Shawn McNinch: In 2016 I saw that 18 new ESG ETFs came to the market, bringing the total up 31 ETFs. What is attractive about the ETF wrapper as it relates to creating ESG products?

Martin Kremenstein: There are a couple of things. First of all the ETF wrapper has been the fastest growing wrapper now for the past few years. We tend to see innovation happen in growth areas. It’s also because of the tendency for issuers to put out new strategies, techniques, asset classes with an ETF is natural fit that if someone is looking to get into the ESG space, they would want to try and to it in an ETF. Finally, I think the fact that ETFs are nearly all index based, and certainly most of the assets are indexed, you can sell an index strategy based on its methodology and framework and you don’t necessarily need to wait for a track record. When it comes down to active strategies, people want to see two or two three years of track record. So it’s easy to build up a business with the ETF wrapper, or it can be quicker. So that’s why I think we’ve seen issuers kind of start to come to the ETF market with ESG strategies.

Shawn McNinch: Finally, what should investors be thinking about when evaluating different ESG investments?

Martin Kremenstein: I think there are a couple of things investors should really be thinking about.

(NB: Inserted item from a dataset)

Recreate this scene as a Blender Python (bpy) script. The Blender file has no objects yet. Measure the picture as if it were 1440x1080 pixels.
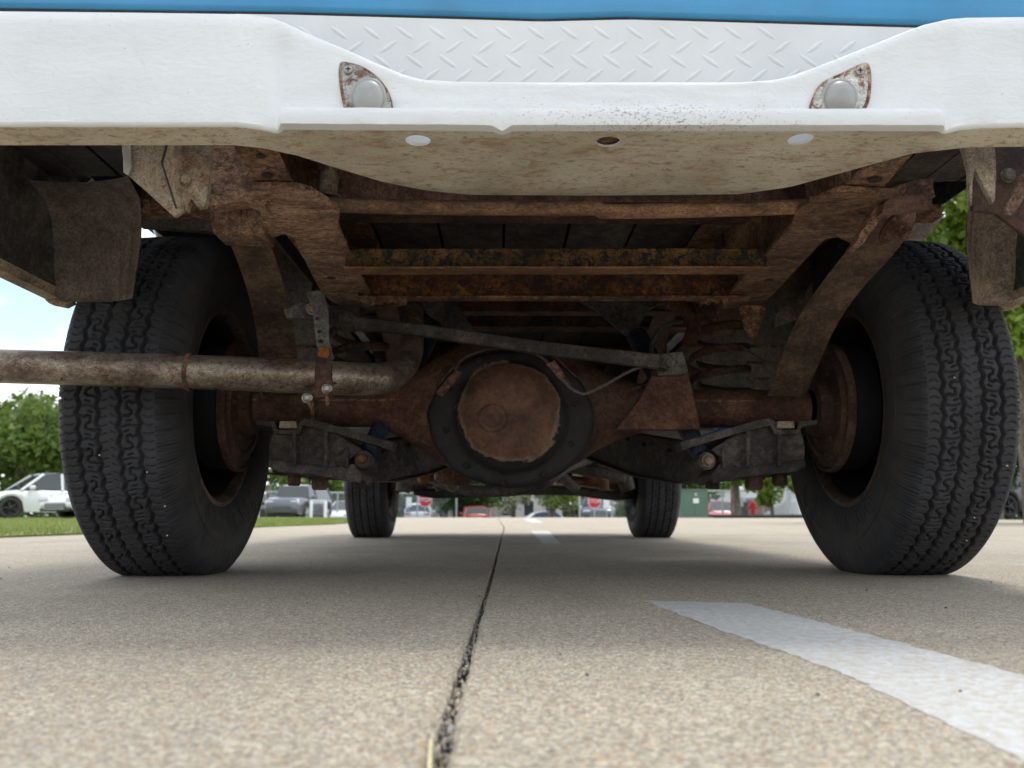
import bpy, bmesh, math, random
import numpy as np
from mathutils import Vector, Matrix, noise
R = math.radians
random.seed(7)
S = bpy.context.scene
COL = S.collection

# ------------------------------------------------------------------ camera
F = 1185.0                      # focal length in pixels of the 1440 wide photograph
CAM = Vector((-0.073, 0.0, 0.126))
YAW = math.atan(18 / F)
PITCH = R(8.8)
fw = Vector((math.sin(YAW) * math.cos(PITCH), math.cos(YAW) * math.cos(PITCH), math.sin(PITCH)))
rt = Vector((math.cos(YAW), -math.sin(YAW), 0))
up = rt.cross(fw)
cd = bpy.data.cameras.new('camera')
cam = bpy.data.objects.new('camera', cd); COL.objects.link(cam)
m = Matrix((rt, up, -fw)).transposed().to_4x4(); m.translation = CAM
cam.matrix_world = m
cd.sensor_width = 36; cd.lens = 36 * F / 1440
cd.clip_start = 0.02; cd.clip_end = 3000
cd.dof.use_dof = True; cd.dof.focus_distance = 1.30; cd.dof.aperture_fstop = 7.2
S.camera = cam

# ------------------------------------------------------------------ light
SUN_EL, SUN_AZ = R(75), R(55)   # azimuth from +Y, negative = towards the left
w = bpy.data.worlds.new("World"); S.world = w; w.use_nodes = True
nt = w.node_tree; N = nt.nodes; L = nt.links; N.clear()
wo = N.new('ShaderNodeOutputWorld'); bg = N.new('ShaderNodeBackground')
sky = N.new('ShaderNodeTexSky'); sky.sky_type = 'NISHITA'; sky.sun_disc = False
sky.sun_elevation = SUN_EL; sky.sun_rotation = SUN_AZ; sky.air_density = 1.2; sky.dust_density = 1.5
tc = N.new('ShaderNodeTexCoord'); mp = N.new('ShaderNodeMapping'); mp.inputs['Scale'].default_value = (1, 1, 2.2)
nz = N.new('ShaderNodeTexNoise'); nz.inputs['Scale'].default_value = 3.4; nz.inputs['Detail'].default_value = 9; nz.inputs['Roughness'].default_value = .55
rp = N.new('ShaderNodeValToRGB'); rp.color_ramp.elements[0].position = .38; rp.color_ramp.elements[1].position = .51
nz2 = N.new('ShaderNodeTexNoise'); nz2.inputs['Scale'].default_value = 6; nz2.inputs['Detail'].default_value = 6
r2 = N.new('ShaderNodeValToRGB')
r2.color_ramp.elements[0].position = .3; r2.color_ramp.elements[0].color = (3.9, 4.4, 4.9, 1)
r2.color_ramp.elements[1].position = .65; r2.color_ramp.elements[1].color = (6.6, 6.6, 6.6, 1)
mx = N.new('ShaderNodeMixRGB')
L.new(tc.outputs['Generated'], mp.inputs['Vector']); L.new(mp.outputs[0], nz.inputs['Vector']); L.new(mp.outputs[0], nz2.inputs['Vector'])
L.new(nz.outputs['Fac'], rp.inputs[0]); L.new(nz2.outputs['Fac'], r2.inputs[0])
L.new(rp.outputs[0], mx.inputs[0]); L.new(sky.outputs[0], mx.inputs[1]); L.new(r2.outputs[0], mx.inputs[2])
L.new(mx.outputs[0], bg.inputs[0]); L.new(bg.outputs[0], wo.inputs[0])
bg.inputs[1].default_value = 0.15
sl = bpy.data.lights.new('sun', 'SUN'); sl.energy = 1.15; sl.angle = R(16); sl.color = (1, .955, .88)
so = bpy.data.objects.new('sun', sl); COL.objects.link(so)
sd = Vector((math.sin(SUN_AZ) * math.cos(SUN_EL), math.cos(SUN_AZ) * math.cos(SUN_EL), math.sin(SUN_EL)))
so.rotation_euler = sd.to_track_quat('Z', 'Y').to_euler(); so.location = sd * 50
S.view_settings.view_transform = 'Standard'; S.view_settings.look = 'None'; S.view_settings.gamma = 1
S.view_settings.use_curve_mapping = False
S.view_settings.exposure = 0.90

# ------------------------------------------------------------------ helpers
def ray(px, py):
    return fw + rt * ((px - 720) / F) + up * ((540 - py) / F)
def P(px, py, d):                 # the point seen at (px,py) at distance d ahead of the lens
    r = ray(px, py); return CAM + r * (d / r.y)
def PZ(px, py, z):                # the point seen at (px,py) at height z
    r = ray(px, py); return CAM + r * ((z - CAM.z) / r.z)
def lerp(a, b, t): return a + (b - a) * t
def interp(x, pts):
    return float(np.interp(x, [p[0] for p in pts], [p[1] for p in pts]))

class MB:
    def __init__(s): s.v = []; s.f = []; s.m = []
    def add(s, vs, fs, mi=0):
        o = len(s.v); s.v += [tuple(v) for v in vs]; s.f += [tuple(o + i for i in f) for f in fs]; s.m += [mi] * len(fs)
    def box(s, c, h, mi=0, rot=None):
        vs = []
        for i in (-1, 1):
            for j in (-1, 1):
                for k in (-1, 1):
                    p = Vector((i * h[0], j * h[1], k * h[2]))
                    if rot: p = rot @ p
                    vs.append(Vector(c) + p)
        s.add(vs, [(0, 1, 3, 2), (4, 6, 7, 5), (0, 4, 5, 1), (2, 3, 7, 6), (0, 2, 6, 4), (1, 5, 7, 3)], mi)
    def prism(s, pts, vec, mi=0):
        n = len(pts); vec = Vector(vec)
        a = [Vector(p) for p in pts]; b = [p + vec for p in a]
        s.add(a + b, [tuple(range(n - 1, -1, -1)), tuple(range(n, 2 * n))] + [(i, (i + 1) % n, n + (i + 1) % n, n + i) for i in range(n)], mi)
    def tube(s, pts, rad, seg=12, mi=0, smooth=True, cap=True, flat=1.0):
        P_ = [Vector(p) for p in pts]; rr = rad if isinstance(rad, (list, tuple)) else [rad] * len(P_)
        if smooth and len(P_) > 2:
            q = []; qr = []
            for i in range(len(P_) - 1):
                p0 = P_[max(i - 1, 0)]; p1 = P_[i]; p2 = P_[i + 1]; p3 = P_[min(i + 2, len(P_) - 1)]
                for k in range(6):
                    t = k / 6
                    q.append(.5 * ((2 * p1) + (p2 - p0) * t + (2 * p0 - 5 * p1 + 4 * p2 - p3) * t * t + (3 * p1 - p0 - 3 * p2 + p3) * t ** 3))
                    qr.append(lerp(rr[i], rr[i + 1], t))
            q.append(P_[-1]); qr.append(rr[-1]); P_ = q; rr = qr
        t0 = (P_[1] - P_[0]).normalized()
        n = t0.orthogonal().normalized()
        if abs(t0.z) < .95: n = (Vector((0, 0, 1)) - t0 * t0.z).normalized()
        vs = []; k = len(P_)
        for i in range(k):
            t = (P_[min(i + 1, k - 1)] - P_[max(i - 1, 0)]).normalized()
            n = (n - t * n.dot(t)).normalized(); b = t.cross(n)
            for j in range(seg):
                a = 2 * math.pi * j / seg
                vs.append(P_[i] + (n * math.cos(a) + b * math.sin(a) * flat) * rr[i])
        fs = [(i * seg + j, i * seg + (j + 1) % seg, (i + 1) * seg + (j + 1) % seg, (i + 1) * seg + j) for i in range(k - 1) for j in range(seg)]
        if cap: fs += [tuple(range(seg - 1, -1, -1)), tuple((k - 1) * seg + j for j in range(seg))]
        s.add(vs, fs, mi)
    def lathe(s, prof, c, ax, seg=32, mi=0, cap=False, ey=1.0, mats=None):
        ax = Vector(ax).normalized(); n = ax.orthogonal().normalized()
        if abs(ax.z) < .9: n = (Vector((0, 0, 1)) - ax * ax.z).normalized()
        b = ax.cross(n); c = Vector(c); vs = []
        for (a, r) in prof:
            for j in range(seg):
                t = 2 * math.pi * j / seg
                vs.append(c + ax * a + (n * math.cos(t) + b * math.sin(t) * ey) * max(r, 1e-4))
        k = len(prof)
        for i in range(k - 1):
            pass
        fs = [(i * seg + j, i * seg + (j + 1) % seg, (i + 1) * seg + (j + 1) % seg, (i + 1) * seg + j) for i in range(k - 1) for j in range(seg)]
        if cap: fs += [tuple(range(seg - 1, -1, -1)), tuple((k - 1) * seg + j for j in range(seg))]
        s.add(vs, fs, mi)
    def ribbon(s, A, B, vec, mi=0):      # strap between two edge lines, thickened along vec
        n = len(A); vec = Vector(vec)
        vs = [Vector(p) for p in A] + [Vector(p) for p in B] + [Vector(p) + vec for p in A] + [Vector(p) + vec for p in B]
        fs = []
        for i in range(n - 1):
            fs += [(i, i + 1, n + i + 1, n + i), (2 * n + i, 3 * n + i, 3 * n + i + 1, 2 * n + i + 1),
                   (i, 2 * n + i, 2 * n + i + 1, i + 1), (n + i, n + i + 1, 3 * n + i + 1, 3 * n + i)]
        fs += [(0, n, 3 * n, 2 * n), (n - 1, 3 * n - 1, 4 * n - 1, 2 * n - 1)]
        s.add(vs, fs, mi)
    def hexbolt(s, c, ax, r, h, mi=0):
        s.lathe([(0, r), (h * .8, r), (h, r * .8), (h, 0)], c, ax, 6, mi, True)
        s.lathe([(-.001, r * 1.25), (h * .15, r * 1.25), (h * .15, r)], c, ax, 16, mi)
    def build(s, name, mats, parent=None, smooth=None, bevel=0, fix=True, loc=None):
        me = bpy.data.meshes.new(name)
        o_ = Vector(loc) if loc else Vector((0, 0, 0))
        me.from_pydata([tuple(Vector(v) - o_) for v in s.v] if loc else s.v, [], s.f)
        if not isinstance(mats, (list, tuple)): mats = [mats]
        for mt in mats: me.materials.append(mt)
        me.polygons.foreach_set('material_index', s.m)
        if fix:
            bm = bmesh.new(); bm.from_mesh(me); bmesh.ops.recalc_face_normals(bm, faces=bm.faces); bm.to_mesh(me); bm.free()
        if smooth is not None:
            me.polygons.foreach_set('use_smooth', [True] * len(me.polygons))
            if smooth < 180:
                me.update()
                bm = bmesh.new(); bm.from_mesh(me)
                for e in bm.edges:
                    if len(e.link_faces) == 2 and e.calc_face_angle(0) > R(smooth): e.smooth = False
                bm.to_mesh(me); bm.free()
        me.update()
        o = bpy.data.objects.new(name, me); COL.objects.link(o)
        if loc: o.location = loc
        if parent is not None: attach(o, parent)
        if bevel:
            b = o.modifiers.new('bevel', 'BEVEL'); b.width = bevel; b.segments = 2; b.limit_method = 'ANGLE'; b.angle_limit = R(38)
        return o

WM = {}
def attach(o, parent):
    o.parent = parent
    o.matrix_parent_inverse = WM.get(parent.name, Matrix.Identity(4)).inverted()
def thing(name, label, cat, loc=(0, 0, 0), rz=0, group=None):
    o = bpy.data.objects.new(name, None); COL.objects.link(o); o.empty_display_size = .2
    o.location = loc; o.rotation_euler = (0, 0, rz); o['label'] = label; o['category'] = cat
    if group: o['group'] = group
    return o
def tag(o, label, cat, group=None, kind=None):
    if label: o['label'] = label
    if cat: o['category'] = cat
    if group: o['group'] = group
    if kind: o['kind'] = kind
    return o
def kids(o): return [c for c in COL.objects if c.parent is o]
def copy_tree(o, parent=None):
    c = o.copy(); COL.objects.link(c)
    if parent is not None: c.parent = parent
    for ch in list(o.children): copy_tree(ch, c)
    return c

# ------------------------------------------------------------------ materials
def newmat(name):
    m = bpy.data.materials.new(name); m.use_nodes = True; nt = m.node_tree
    b = nt.nodes['Principled BSDF']; return m, nt, nt.nodes, nt.links, b
def c4(c): return (c[0], c[1], c[2], 1)
def nzn(N, L, vec, scale, detail=6, rough=.6, dist=0):
    n = N.new('ShaderNodeTexNoise'); n.inputs['Scale'].default_value = scale; n.inputs['Detail'].default_value = detail
    n.inputs['Roughness'].default_value = rough; n.inputs['Distortion'].default_value = dist
    L.new(vec, n.inputs['Vector']); return n.outputs['Fac']
def rampn(N, L, fac, stops):
    r = N.new('ShaderNodeValToRGB'); cr = r.color_ramp
    while len(cr.elements) < len(stops): cr.elements.new(.5)
    for e, (p, c) in zip(cr.elements, stops):
        e.position = p; e.color = c4(c) if isinstance(c, (tuple, list)) else (c, c, c, 1)
    L.new(fac, r.inputs[0]); return r.outputs[0]
def mixn(N, L, fac, a, b, mode='MIX'):
    m = N.new('ShaderNodeMixRGB'); m.blend_type = mode
    for i, x in ((0, fac), (1, a), (2, b)):
        if isinstance(x, (int, float)): m.inputs[i].default_value = x if i == 0 else (x, x, x, 1)
        elif isinstance(x, (tuple, list)): m.inputs[i].default_value = c4(x)
        else: L.new(x, m.inputs[i])
    return m.outputs[0]
def bumpn(N, L, b, h, strength, dist):
    n = N.new('ShaderNodeBump'); n.inputs['Strength'].default_value = strength; n.inputs['Distance'].default_value = dist
    L.new(h, n.inputs['Height']); L.new(n.outputs[0], b.inputs['Normal']); return n
def objco(N, L, scale=(1, 1, 1), which='Object'):
    t = N.new('ShaderNodeTexCoord'); m = N.new('ShaderNodeMapping'); m.inputs['Scale'].default_value = scale
    L.new(t.outputs[which], m.inputs['Vector']); return m.outputs[0]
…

The first one is who is providing the product? Do they have a track record in ESG or are they just kind of jumping on the bandwagon because it seems to be the hot thing at the moment? There are a lot of providers that have actually been in this space for a long, long time, and they have deep research teams and expertise.

I think the second thing is they need to understand is how it’s going to fit in with the rest of their asset allocation. If they are just buying one off ESG products, what’s that going to do to the rest of their portfolio? Are they going to have concentrations, overweights or underweights? And so they need to think about if it is going to be the core part of the portfolio, a sleeve of the portfolio, or is it going to be an overlay with which they can actually run the whole portfolio and manage it that way?

Shawn McNinch: Well, thank you, Martin for sharing your insights on ESG as a way to achieve positive long term returns for investors, as well as to provide a positive impact to society. Thank you very much.

Martin Kremenstein: Thank you very much.

The positions expressed in this material are those of the author as of January 4, 2017 and may or may not be consistent with the views of Brown Brothers Harriman & Co. and its subsidiaries and affiliates (“BBH”), and are intended for informational purposes only. Furthermore, these positions are not intended to predict or guarantee the future performance of any currencies or markets. This material should not be construed as research or as investment, legal or tax advice, nor should it be considered information sufficient upon which to base an investment decision.